Being a sports fan is central to every important relationship I have in my life, even my Sweet Irish Rose and our little Tax Deductions. Every morning while I’m waiting for the school bus with our older son, he and I catch up on how the Pats, the Sox or Tiger Woods are doing. It’s the only thing that saves him from hearing about my dead-end job or me listening to “Star Wars: Battlefront for X Box” stories.
This is especially true with me and Jack, who raised me to be a Pats fan. Last April, he ran a cable out to his back deck and we watched the NFL Draft over beers and cigars. Since I had studied up and Jack has enough innate knowledge about each year’s draft class to make Mel Kiper quit his job and join the circus, we watched the entire broadcast and never ran out of stuff to talk about. The next day, I was talking to a buddy about it and he said “Wait…you didn’t actually watch the draft did you?”
“Um…just the first six hours” I said. Outside. In the 40 degree cold. And I couldn’t have had a better time.
All this kind of hit home with me in the week before the Colts game. Jack was supposed to come over my place to watch the Divisional Playoff against San Diego. But the call came in the morning saying he had had a heart attack. Not a Fred Sanford, clutching your chest “I’m coming to join ya, ‘Lizabeth” job.
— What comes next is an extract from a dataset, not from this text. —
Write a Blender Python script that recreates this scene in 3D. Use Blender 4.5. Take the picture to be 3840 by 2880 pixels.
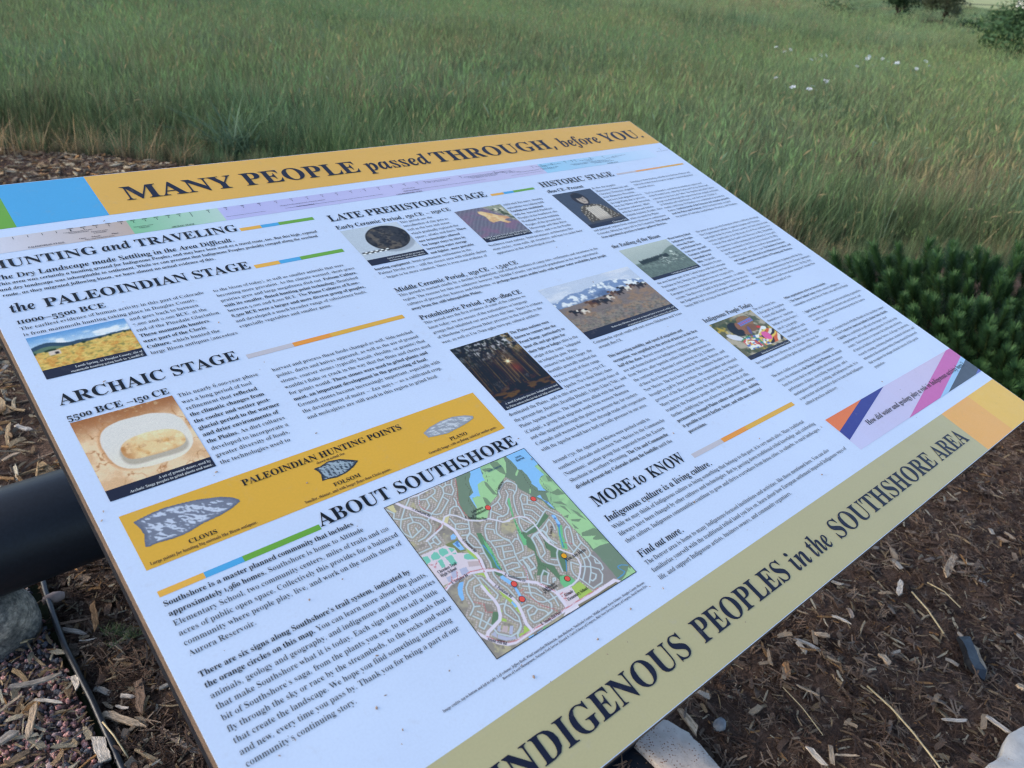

But the kind where you generally feel what the doctors call “like crap” and a few hours later you’re at Beth Israel with a stint in your artery.
Now a normal well adjusted person, the kind who can balance the important issues in life like work, family, musical theater and “Star Wars: Battlefront” would, in a situation like this, use the dreaded “P” word. That a scare like this really puts something as insignificant as a football game into…perspective. That sports are entertainment, a nice little diversion, but nothing more.
Which is pure, unfiltered bullshiat. NFL football was never more important than it was on that day. I talked to Jack in the afternoon, and he was just glad there was a TV in his room so he could watch the Chargers game. Not five minutes after the Pats pulled the game out (and nearly put me in the cardiac unit with him), he called me. And while he sounded like James Caan at the end of “Brian’s Song”, he was feeling great because the Pats won. The next day I visited him, and we spent about 10% of the time talking about what the doctors had to say, and 90% talking Patriots. If we were musical theater people, do you think for one second we would’ve spent the afternoon breaking down and analyzing the last act of “Les Miz”?
You can keep “perspective”; I wouldn’t trade times like this Patriots playoff run for anything. And I’m glad I’ve got people in my life who think the same way. Get well, Jack. The Pats have two first rounders. But maybe we’ll cut back on the cigars this year.